2017.09.26

宗教ナショナリズムに関するサイドイベント開催(ジュネーブ、9月21日)

宗教の自由を圧迫する宗教ナショナリズム
インド、スリランカ

2017年9月21日、国連人権理事会の会場で、表題のサイドイベントがフランシスカンズ・インターナショナルとIMADRの共催で開催されました。以下、その概要です。

パネリスト:ディレンドラ・パンダ(インド、人権に関する市民社会フォーラム)
マノジュ・ナヤク(インド、社会アクションのためのオリッサ・フォーラム)
スナンダ・デシャプリヤ(スリランカ、ジャーナリスト)

モデレーター:ブディ・トハジョノ(フランシスカンズ・インターナショナル、アジア太平洋コーディネーター)
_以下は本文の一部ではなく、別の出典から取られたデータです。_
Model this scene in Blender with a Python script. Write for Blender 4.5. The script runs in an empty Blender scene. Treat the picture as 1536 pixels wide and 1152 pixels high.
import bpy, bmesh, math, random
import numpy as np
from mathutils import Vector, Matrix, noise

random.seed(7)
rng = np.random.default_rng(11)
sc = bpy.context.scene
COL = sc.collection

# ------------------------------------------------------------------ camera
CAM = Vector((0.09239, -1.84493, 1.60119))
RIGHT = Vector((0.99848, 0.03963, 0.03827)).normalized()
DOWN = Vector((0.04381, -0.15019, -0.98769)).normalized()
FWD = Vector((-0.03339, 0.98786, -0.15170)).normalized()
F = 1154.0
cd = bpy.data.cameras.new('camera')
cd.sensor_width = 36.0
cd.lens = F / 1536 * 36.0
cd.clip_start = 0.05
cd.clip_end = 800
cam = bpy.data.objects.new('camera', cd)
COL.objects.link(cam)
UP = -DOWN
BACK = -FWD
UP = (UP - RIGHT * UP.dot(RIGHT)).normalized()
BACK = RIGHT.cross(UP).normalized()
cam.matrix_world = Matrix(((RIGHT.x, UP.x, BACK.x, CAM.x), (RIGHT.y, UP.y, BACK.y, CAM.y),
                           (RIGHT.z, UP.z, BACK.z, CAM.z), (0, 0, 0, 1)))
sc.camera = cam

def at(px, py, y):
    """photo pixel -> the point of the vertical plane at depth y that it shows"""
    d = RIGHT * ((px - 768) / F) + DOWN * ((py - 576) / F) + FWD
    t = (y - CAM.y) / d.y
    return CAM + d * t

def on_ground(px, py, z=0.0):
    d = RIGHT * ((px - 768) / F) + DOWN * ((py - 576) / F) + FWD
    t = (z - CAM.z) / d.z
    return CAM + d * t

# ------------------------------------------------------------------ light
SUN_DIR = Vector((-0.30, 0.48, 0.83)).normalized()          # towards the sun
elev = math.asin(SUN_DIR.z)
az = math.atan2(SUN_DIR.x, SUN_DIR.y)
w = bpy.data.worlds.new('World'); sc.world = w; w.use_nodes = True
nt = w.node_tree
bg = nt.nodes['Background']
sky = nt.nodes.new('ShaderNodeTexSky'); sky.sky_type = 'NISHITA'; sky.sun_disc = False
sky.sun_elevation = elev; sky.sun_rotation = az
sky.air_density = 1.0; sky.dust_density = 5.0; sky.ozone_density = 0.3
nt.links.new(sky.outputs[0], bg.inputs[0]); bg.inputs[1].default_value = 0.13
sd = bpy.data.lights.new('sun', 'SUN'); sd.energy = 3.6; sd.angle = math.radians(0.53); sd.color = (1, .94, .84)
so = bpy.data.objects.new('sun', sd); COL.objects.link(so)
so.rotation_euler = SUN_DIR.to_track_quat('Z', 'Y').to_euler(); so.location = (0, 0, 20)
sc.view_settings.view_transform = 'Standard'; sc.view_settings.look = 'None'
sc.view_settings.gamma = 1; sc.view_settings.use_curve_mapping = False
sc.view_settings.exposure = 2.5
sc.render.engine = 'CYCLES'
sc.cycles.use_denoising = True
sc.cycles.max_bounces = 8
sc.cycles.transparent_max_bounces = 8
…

宗教ナショナリズムの高まりが宗教・信仰の自由を抑圧し、深刻な問題を起こしているインドとスリランカの状況について、3人のパネリストが次のような報告を行いました。

ディレンドラ・パンダ
 インドは民主国であるが、現政権とヒンドゥー原理主義者たちはインドをヒンドゥー国に変えようとしている。暴力の煽動は犯罪とされているが、政治家たちはしばしば人びとを煽る発言を行い、罰を逃れている。2013年から宗教的マイノリティ(ムスリム、クリスチャン、ダリットなど)が私刑を受ける事件が28件起きているが、加害者のほとんどは逮捕されていないし、逮捕されてもすぐに保釈されている。2012年と比較して、暴力事件は41%増えた。インドに宗教の自由を守る法律はあるが、現実には、宗教マイノリティは信仰を実践するために当局から許可がないと信仰を実践できない。

マノジュ・ナヤク
 2008年8月25日、カンダマル県にあるナヤクさんの村に400人が暴徒と化した400人が押し掛け、7人が殺された。ナヤクさんの父親は無理やりヒンドゥ教徒に改宗させらた。事件のあと、牧師であるナヤクさんは3年間村に帰ることができなかった。ある男性は「ヒンドゥー教徒になりたいか?」と脅され、「いいえ」と答えたところ、妻子の前で殺された。また別の事件では、聖書をカバンにいれていた牧師が制裁として生きたまま埋められた。
カンダマル県では、こうした宗教的迫害の事件があとを絶たず、たいていの場合、警察に通報しても半数以上は受理されず、さらに、そこから立件されるのは4分の1ほどである。宗教的マイノリティであるがゆえに、多数の人びとが土地、家、家財などを捨てて村を追われている。
無実のキリスト教徒7人が1人のヒンドゥー教徒を殺したとして9年間刑務所に入れられたままである。最近開かれた集会では、ヒンドゥー過激派集団が、「キリスト教徒を殺せ、牧師を追放しろ!ムスリムを殺せ!」と叫んだが、誰も逮捕されていない。

スナンダ・デシャプリヤ
 スリランカでは、大統領や政治家は何か変化をもたらすようなことをする前には必ず仏教の僧侶にお伺いを立てに行く。これはおそらくあの内戦はタミールに対するシンハラ(仏教徒)の勝利として見られているからだ。軍隊は仏教徒の産物となった。北部へ行けば、どの軍駐屯地にも仏教寺院が建っている。人権弁護士のラクシャン・ダィアスは宗教的理由による攻撃についてテレビのトークショーで話をした途端、政治家や一般市民から攻撃を受け、仏教への裏切り者とののしられた。法務大臣は裁判にかけるぞと脅した。ある仏教僧侶は公然とタミール人の公務員を「タイガー」と呼んで攻撃し、「お前を見たら血が騒ぐ」と言った。そばで見ていた警察官はそれを黙って見過ごした。キリスト教徒に対する暴力事件も起きているが、誰も逮捕されていない。
 これは、内戦はLTTEに対する仏教徒の圧倒的勝利であるという見方が根強くあるからだ。宗教が政治を左右するようになった。さらには、ますます裾野を広げているソーシャルメディアが宗教の自由を侵し、憎悪を広めるプラットフォームになっている。政治家やメディアが規範を示し、著名人や政治リーダーが宗教の調和と寛容を唱えるよう市民社会が圧力を加えることが求められている。